Exercise directions. The required output is the block of lines from the line with "Build this scene" to the line with "COL = scn.collection", endpoints included and pictures omitted.
# Dataset excerpts start
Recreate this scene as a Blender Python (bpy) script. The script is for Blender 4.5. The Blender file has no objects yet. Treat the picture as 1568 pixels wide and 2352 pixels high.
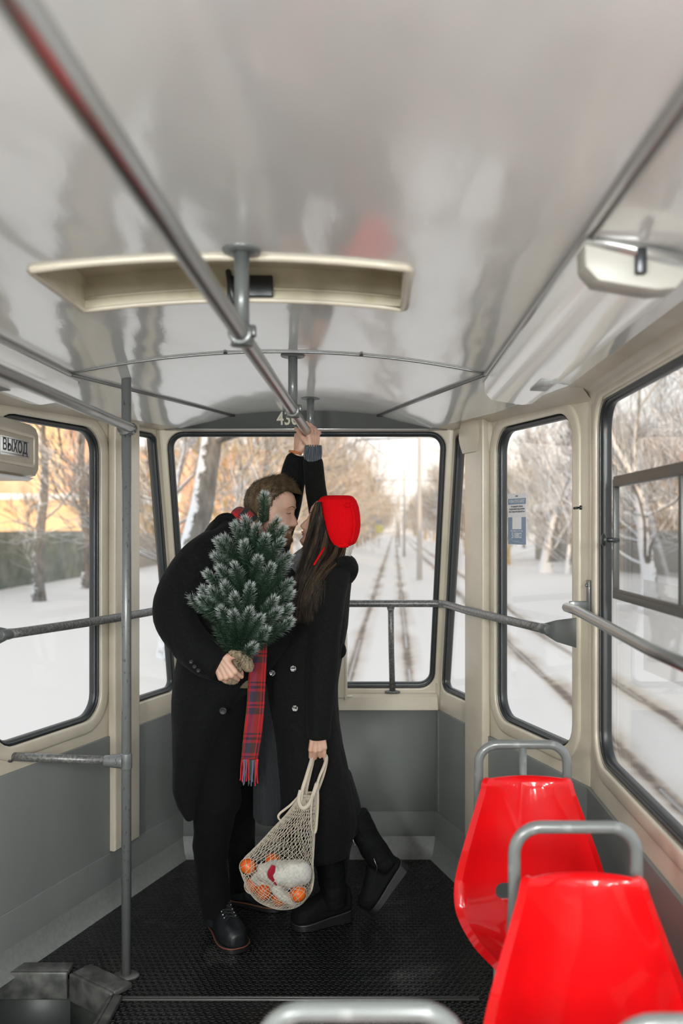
import bpy, bmesh, math, random
from mathutils import Vector, Matrix, noise
from mathutils.geometry import tessellate_polygon
PI = math.pi
SC = bpy.context.scene
COL = SC.collection
F = 2000.0          # focal length in pixels of the 1568x2352 frame
CX, CY = 865.0, 1214.0   # where the tram's long axis vanishes
CAMZ = 1.54
XC = -0.318         # middle of the tram body

# ---------------------------------------------------------------- camera
cam_data = bpy.data.cameras.new('camera')
cam = bpy.data.objects.new('camera', cam_data)
COL.objects.link(cam)
cam.location = (0, 0, CAMZ)
cam.rotation_euler = (PI / 2, 0, 0)
cam_data.sensor_fit = 'VERTICAL'
cam_data.sensor_height = 36.0
cam_data.sensor_width = 24.0
cam_data.lens = F / 2352 * 36.0
cam_data.shift_x = -(CX - 784) / 2352
cam_data.shift_y = (CY - 1176) / 2352
cam_data.clip_start = 0.05
cam_data.clip_end = 2000
cam_data.dof.use_dof = True
cam_data.dof.focus_distance = 3.25
cam_data.dof.aperture_fstop = 2.2
SC.camera = cam

# ---------------------------------------------------------------- colour management
SC.view_settings.view_transform = 'Standard'
SC.view_settings.look = 'None'
SC.view_settings.gamma = 1.0
SC.view_settings.use_curve_mapping = False
SC.view_settings.exposure = 0.62
SC.cycles.use_denoising = True
SC.cycles.max_bounces = 12
SC.cycles.diffuse_bounces = 6
SC.cycles.glossy_bounces = 5
SC.cycles.transmission_bounces = 6
SC.cycles.transparent_max_bounces = 16
SC.cycles.sample_clamp_indirect = 8.0
SC.cycles.caustics_reflective = False
SC.cycles.caustics_refractive = False

# ---------------------------------------------------------------- sky
world = bpy.data.worlds.new('winter_sky')
SC.world = world
world.use_nodes = True
wn, wl = world.node_tree.nodes, world.node_tree.links
wn.clear()
w_out = wn.new('ShaderNodeOutputWorld')
w_bg = wn.new('ShaderNodeBackground')
w_tc = wn.new('ShaderNodeTexCoord')
w_sep = wn.new('ShaderNodeSeparateXYZ')
w_ramp = wn.new('ShaderNodeValToRGB')
w_map = wn.new('ShaderNodeMapRange')
w_map.inputs['From Min'].default_value = -0.05
w_map.inputs['From Max'].default_value = 0.6
wl.new(w_tc.outputs['Generated'], w_sep.inputs[0])
wl.new(w_sep.outputs['Z'], w_map.inputs['Value'])
wl.new(w_map.outputs[0], w_ramp.inputs[0])
cr = w_ramp.color_ramp
cr.elements[0].position = 0.0
cr.elements[0].color = (1.0, 0.88, 0.76, 1)
cr.elements[1].position = 1.0
cr.elements[1].color = (0.88, 0.93, 1.0, 1)
e = cr.elements.new(0.22); e.color = (1.0, 0.96, 0.92, 1)
e = cr.elements.new(0.45); e.color = (0.94, 0.97, 1.0, 1)
wl.new(w_ramp.outputs[0], w_bg.inputs['Color'])
w_bg.inputs['Strength'].default_value = 0.98
wl.new(w_bg.outputs[0], w_out.inputs[0])

# low warm winter sun, behind the tram and to its left
sun_data = bpy.data.lights.new('sun', 'SUN')
sun_data.energy = 3.0
sun_data.angle = math.radians(2.0)
sun_data.color = (1.0, 0.66, 0.36)
sun = bpy.data.objects.new('sun', sun_data)
COL.objects.link(sun)
sun_dir = Vector((-0.30, 1.0, -0.14)).normalized()   # the way the light travels
sun.rotation_euler = sun_dir.to_track_quat('-Z', 'Y').to_euler()

# ---------------------------------------------------------------- helpers
def P(px, py, Y):
    return Vector(((px - CX) / F * Y, Y, CAMZ - (py - CY) / F * Y))

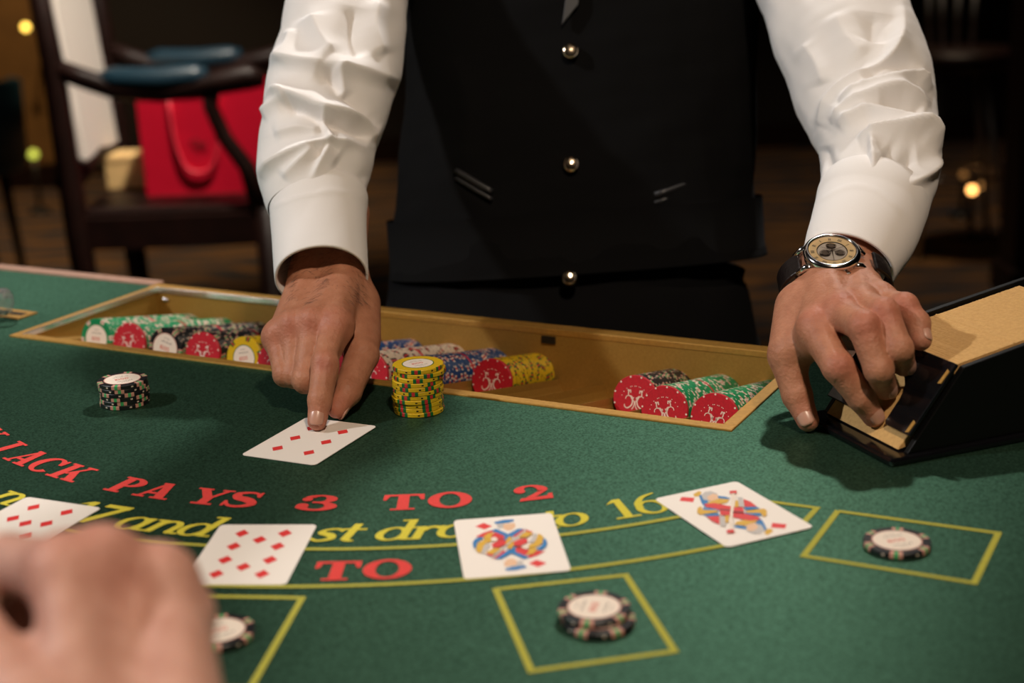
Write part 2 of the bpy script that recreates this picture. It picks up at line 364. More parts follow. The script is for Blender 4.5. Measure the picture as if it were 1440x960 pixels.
# glyphs drawn from strokes on a unit em
def RR(x0, y0, x1, y1): return [[(x0, y0), (x1, y0), (x1, y1), (x0, y1)]]
def QQ(*p): return [list(p)]
def AR(cx, cy, rx, ry, a0, a1, wh, wv, n=22):
    o = []; ts = [math.radians(a0+(a1-a0)*i/n) for i in range(n+1)]
    for a, b in zip(ts, ts[1:]):
        o.append([(cx+(rx-wh)*math.cos(a), cy+(ry-wv)*math.sin(a)), (cx+rx*math.cos(a), cy+ry*math.sin(a)), (cx+rx*math.cos(b), cy+ry*math.sin(b)), (cx+(rx-wh)*math.cos(b), cy+(ry-wv)*math.sin(b))])
    return o
def DOT(x, y, r, n=14): return [[(x+r*math.cos(2*math.pi*i/n), y+r*math.sin(2*math.pi*i/n)) for i in range(n)]]
def ST(pts, ws):
    P = [np.array(p, float) for p in pts]; o = []
    # catmull-rom resample
    Q = []; W = []
    for i in range(len(P)-1):
        p0 = P[max(i-1, 0)]; p1 = P[i]; p2 = P[i+1]; p3 = P[min(i+2, len(P)-1)]
        for t in np.linspace(0, 1, 6, endpoint=False):
            Q.append(.5*(2*p1+(p2-p0)*t+(2*p0-5*p1+4*p2-p3)*t*t+(3*p1-p0-3*p2+p3)*t**3)); W.append(ws[i]*(1-t)+ws[i+1]*t)
    Q.append(P[-1]); W.append(ws[-1]); L = []; Rr = []
    for i in range(len(Q)):
        d = nrm(Q[min(i+1, len(Q)-1)]-Q[max(i-1, 0)]); nn = np.array([-d[1], d[0]])
        L.append(Q[i]+nn*W[i]/2); Rr.append(Q[i]-nn*W[i]/2)
    for i in range(len(Q)-1): o.append([Rr[i], Rr[i+1], L[i+1], L[i]])
    return o
stem = RR(.12, 0, .40, 1)+RR(0, 0, .52, .09)+RR(0, .91, .45, 1)
GL = {
 'A': QQ((.10, 0), (.22, 0), (.58, 1), (.44, 1))+QQ((.66, 0), (.96, 0), (.66, 1), (.40, 1))+RR(.27, .26, .78, .37)+RR(-.02, 0, .36, .09)+RR(.54, 0, 1.08, .09)+RR(.34, .91, .68, 1),
 'B': stem+AR(.40, .745, .42, .255, -90, 90, .26, .09)+AR(.40, .27, .50, .27, -90, 90, .27, .09),
 'C': AR(.54, .5, .54, .52, 38, 318, .28, .10)+RR(.86, .64, .97, .98)+AR(.88, .74, .10, .12, 0, 360, .1, .12),
 'E': stem+RR(.3, .91, .92, 1)+RR(.3, 0, .95, .09)+RR(.3, .46, .68, .55)+RR(.82, .72, .92, .95)+RR(.85, .04, .96, .3)+RR(.6, .36, .69, .65),
 'I': RR(.12, 0, .40, 1)+RR(0, 0, .52, .09)+RR(0, .91, .52, 1),
 'J': RR(.44, .22, .72, 1)+RR(.28, .91, .86, 1)+AR(.36, .26, .36, .28, 180, 360, .28, .10)+DOT(.13, .28, .13),
 'K': stem+QQ((.36, .36), (.48, .36), (.94, .95), (.80, .95))+QQ((.50, .50), (.68, .66), (1.06, .05), (.74, .05))+RR(.66, .91, 1.08, 1)+RR(.64, 0, 1.16, .09),
 'L': stem+RR(.3, 0, .92, .09)+RR(.84, .04, .95, .36),
 'N': RR(.12, 0, .22, 1)+QQ((.1, 1), (.36, 1), (.92, 0), (.70, 0))+RR(.80, 0, .92, 1)+RR(0, 0, .34, .09)+RR(0, .91, .36, 1)+RR(.68, .91, 1.04, 1),
 'O': AR(.58, .5, .58, .53, 0, 360, .30, .11, 36),
 'P': stem+AR(.40, .70, .50, .30, -90, 90, .28, .10),
 'R': stem+AR(.40, .73, .46, .27, -90, 90, .27, .09)+QQ((.48, .48), (.72, .48), (1.0, .06), (.72, .06))+RR(.66, 0, 1.1, .09),
 'S': ST([(.84, .74), (.72, .93), (.46, .95), (.20, .82), (.30, .60), (.66, .46), (.84, .24), (.58, .05), (.28, .06), (.10, .26)], [.10, .10, .11, .22, .27, .29, .24, .12, .11, .10])+RR(.82, .66, .91, .98)+RR(.04, .02, .13, .36),
 'T': RR(.40, 0, .70, 1)+RR(.0, .89, 1.10, 1)+QQ((0, .64), (.09, .64), (.17, .9), (0, .92))+QQ((1.01, .64), (1.10, .64), (1.10, .92), (.93, .9))+RR(.24, 0, .86, .09),
 'U': RR(.12, .25, .38, 1)+RR(.80, .25, .92, 1)+AR(.52, .28, .40, .30, 180, 360, .26, .12)+RR(0, .91, .5, 1)+RR(.66, .91, 1.06, 1),
 'Y': QQ((.06, .95), (.36, .95), (.70, .46), (.44, .40))+QQ((.58, .44), (.70, .44), (1.02, .95), (.88, .95))+RR(.44, 0, .72, .5)+RR(-.02, .91, .46, 1)+RR(.74, .91, 1.12, 1)+RR(.28, 0, .88, .09),
 '1': RR(.34, 0, .62, 1)+QQ((.12, .74), (.34, .84), (.34, 1), (.2, .86))+RR(.12, 0, .84, .09),
 '2': AR(.46, .68, .46, .33, -20, 180, .28, .10)+DOT(.16, .66, .15)+QQ((.64, .54), (.90, .58), (.46, .16), (.12, .10))+QQ((.02, 0), (.9, 0), (.96, .34), (.86, .34), (.78, .2), (.1, .18)),
 '3': AR(.44, .75, .42, .26, -90, 160, .27, .09)+AR(.44, .27, .50, .29, -165, 90, .30, .10)+DOT(.14, .70, .13)+DOT(.12, .28, .15)+RR(.3, .47, .5, .56),
 # italic lower case, x height .62
 'o': AR(.34, .31, .34, .33, 0, 360, .16, .06),
 'n': RR(.10, 0, .27, .62)+AR(.40, .36, .28, .27, 0, 170, .16, .09)+RR(.52, .04, .68, .4)+RR(0, .55, .25, .62)+RR(.55, 0, .82, .07),
 'a': AR(.32, .31, .32, .33, 20, 340, .16, .07)+RR(.48, .02, .65, .62)+RR(.55, 0, .82, .07),
 'd': AR(.32, .31, .32, .33, 20, 340, .16, .07)+RR(.48, .02, .65, 1)+RR(.55, 0, .80, .07)+RR(.34, .93, .6, 1),
 's': ST([(.54, .48), (.40, .60), (.18, .54), (.16, .40), (.38, .28), (.44, .12), (.24, .01), (.04, .12)], [.07, .07, .10, .15, .17, .14, .08, .08]),
 't': RR(.16, .06, .33, .86)+RR(.02, .54, .50, .62)+AR(.36, .14, .20, .16, 180, 300, .17, .08),
 'r': RR(.10, 0, .27, .62)+AR(.42, .38, .26, .25, 40, 170, .15, .10)+RR(0, .55, .25, .62)+DOT(.58, .52, .09),
 'w': QQ((.05, .62), (.22, .62), (.34, 0), (.2, 0))+QQ((.24, 0), (.34, 0), (.55, .62), (.45, .62))+QQ((.42, .62), (.58, .62), (.70, 0), (.56, 0))+QQ((.6, 0), (.7, 0), (.95, .62), (.83, .62)),
 'm': RR(.10, 0, .27, .62)+AR(.36, .36, .24, .27, 0, 170, .15, .09)+RR(.45, .0, .60, .4)+AR(.70, .36, .24, .27, 0, 170, .15, .09)+RR(.79, .0, .94, .4),
 'u': RR(.08, .2, .25, .62)+AR(.34, .24, .26, .25, 180, 350, .16, .09)+RR(.50, .02, .66, .62)+RR(.55, 0, .80, .07),
 'i1': RR(.24, 0, .42, 1)+QQ((.04, .78), (.24, .86), (.24, 1), (.14, .9))+RR(.06, 0, .60, .07),
 'i6': AR(.36, .33, .36, .35, 0, 360, .16, .07)+ST([(.10, .36), (.14, .62), (.34, .88), (.66, 1.0)], [.17, .16, .11, .04]),
 'i7': RR(.02, .84, .70, 1)+QQ((.5, .9), (.7, .9), (.36, 0), (.14, 0)),
}
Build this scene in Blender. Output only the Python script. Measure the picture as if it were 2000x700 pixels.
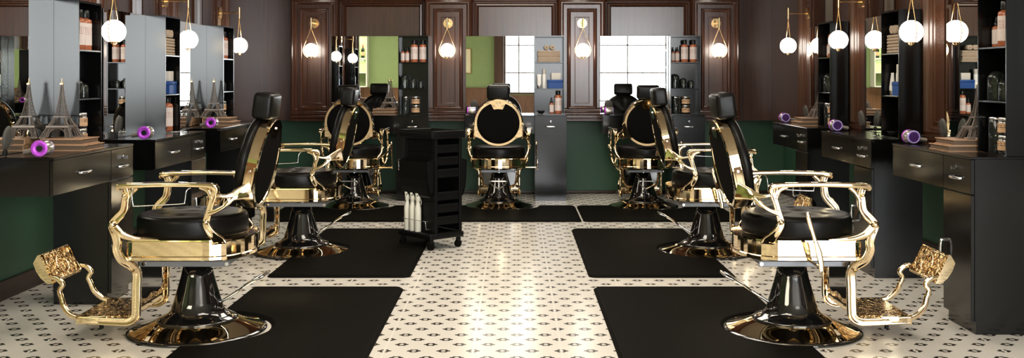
import bpy, bmesh, math, random
from mathutils import Vector, Matrix
R = math.radians
PI = math.pi
random.seed(7)
for o in list(bpy.data.objects):
    bpy.data.objects.remove(o)
scn = bpy.context.scene
COL = scn.collection

# ------------------------------------------------------------------ camera
cd = bpy.data.cameras.new('camera'); cam = bpy.data.objects.new('camera', cd); COL.objects.link(cam)
cam.location = (0, 0, 1.24); cam.rotation_euler = (R(90), 0, 0)
cd.sensor_width = 36; cd.lens = 36.0
cd.shift_x = -0.003; cd.shift_y = -0.1
cd.clip_start = 0.05; cd.clip_end = 100
scn.camera = cam
# ------------------------------------------------------------------ colour management, world, lights
vs = scn.view_settings
vs.view_transform = 'Standard'; vs.look = 'None'; vs.gamma = 1; vs.use_curve_mapping = False
vs.exposure = 0.0
w = bpy.data.worlds.new('world'); scn.world = w; w.use_nodes = True
w.node_tree.nodes['Background'].inputs[0].default_value = (0.9, 0.95, 1, 1)
w.node_tree.nodes['Background'].inputs[1].default_value = 0.6
WINDOW_POWER = 16.0
LAMP_POWER = 20.0
def area(name, loc, rot, sx, sy, power, col):
    l = bpy.data.lights.new(name, 'AREA'); l.shape = 'RECTANGLE'; l.size = sx; l.size_y = sy
    l.energy = power; l.color = col
    o = bpy.data.objects.new(name, l); COL.objects.link(o); o.location = loc; o.rotation_euler = rot
    return o
WARM = (1.0, 0.90, 0.77)
area('ceiling_light_aisle_near', (0.0, 3.6, 2.93), (0, 0, 0), 1.5, 1.9, 66, WARM)
area('ceiling_light_aisle_middle', (0.0, 6.2, 2.93), (0, 0, 0), 1.5, 1.9, 66, WARM)
area('ceiling_light_aisle_far', (0.0, 8.8, 2.93), (0, 0, 0), 1.5, 1.9, 56, WARM)
area('ceiling_light_lounge', (-3.9, -1.0, 2.93), (0, 0, 0), 2.4, 2.0, 170, (1.0, 0.93, 0.72))
area('ceiling_light_entrance', (2.6, -0.8, 2.93), (0, 0, 0), 2.0, 1.6, 30, (1.0, 0.93, 0.8))

# ------------------------------------------------------------------ materials
def nt(name):
    m = bpy.data.materials.new(name); m.use_nodes = True
    return m, m.node_tree, m.node_tree.nodes['Principled BSDF']
def mat(name, col, rough=0.5, metal=0.0, spec=0.5, coat=0.0, trans=0.0, ior=1.45, noise=0.0, nscale=40, bump=0.0, bscale=60):
    m, t, b = nt(name)
    b.inputs['Base Color'].default_value = (*col, 1); b.inputs['Roughness'].default_value = rough
    b.inputs['Metallic'].default_value = metal; b.inputs['Specular IOR Level'].default_value = spec
    b.inputs['Coat Weight'].default_value = coat; b.inputs['Coat Roughness'].default_value = 0.08
    b.inputs['Transmission Weight'].default_value = trans; b.inputs['IOR'].default_value = ior
    N = t.nodes; L = t.links
    tc = N.new('ShaderNodeTexCoord')
    if noise > 0:
        n = N.new('ShaderNodeTexNoise'); n.inputs['Scale'].default_value = nscale; n.inputs['Detail'].default_value = 4
        L.new(tc.outputs['Object'], n.inputs['Vector'])
        mx = N.new('ShaderNodeMixRGB'); mx.inputs[1].default_value = (*[c*(1-noise) for c in col], 1)
        mx.inputs[2].default_value = (*[min(1, c*(1+noise)) for c in col], 1)
        L.new(n.outputs['Fac'], mx.inputs[0]); L.new(mx.outputs[0], b.inputs['Base Color'])
    if bump > 0:
        n = N.new('ShaderNodeTexNoise'); n.inputs['Scale'].default_value = bscale; n.inputs['Detail'].default_value = 3
        L.new(tc.outputs['Object'], n.inputs['Vector'])
        bp = N.new('ShaderNodeBump'); bp.inputs['Strength'].default_value = bump; bp.inputs['Distance'].default_value = 0.002
        L.new(n.outputs['Fac'], bp.inputs['Height']); L.new(bp.outputs[0], b.inputs['Normal'])
    return m
def emit(name, col, s):
    m, t, b = nt(name)
    b.inputs['Base Color'].default_value = (*col, 1)
    b.inputs['Emission Color'].default_value = (*col, 1); b.inputs['Emission Strength'].default_value = s
    return m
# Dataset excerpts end
Task answer.
Build this scene in Blender. Output only the Python script. Measure the picture as if it were 2000x700 pixels.
import bpy, bmesh, math, random
from mathutils import Vector, Matrix
R = math.radians
PI = math.pi
random.seed(7)
for o in list(bpy.data.objects):
    bpy.data.objects.remove(o)
scn = bpy.context.scene
COL = scn.collection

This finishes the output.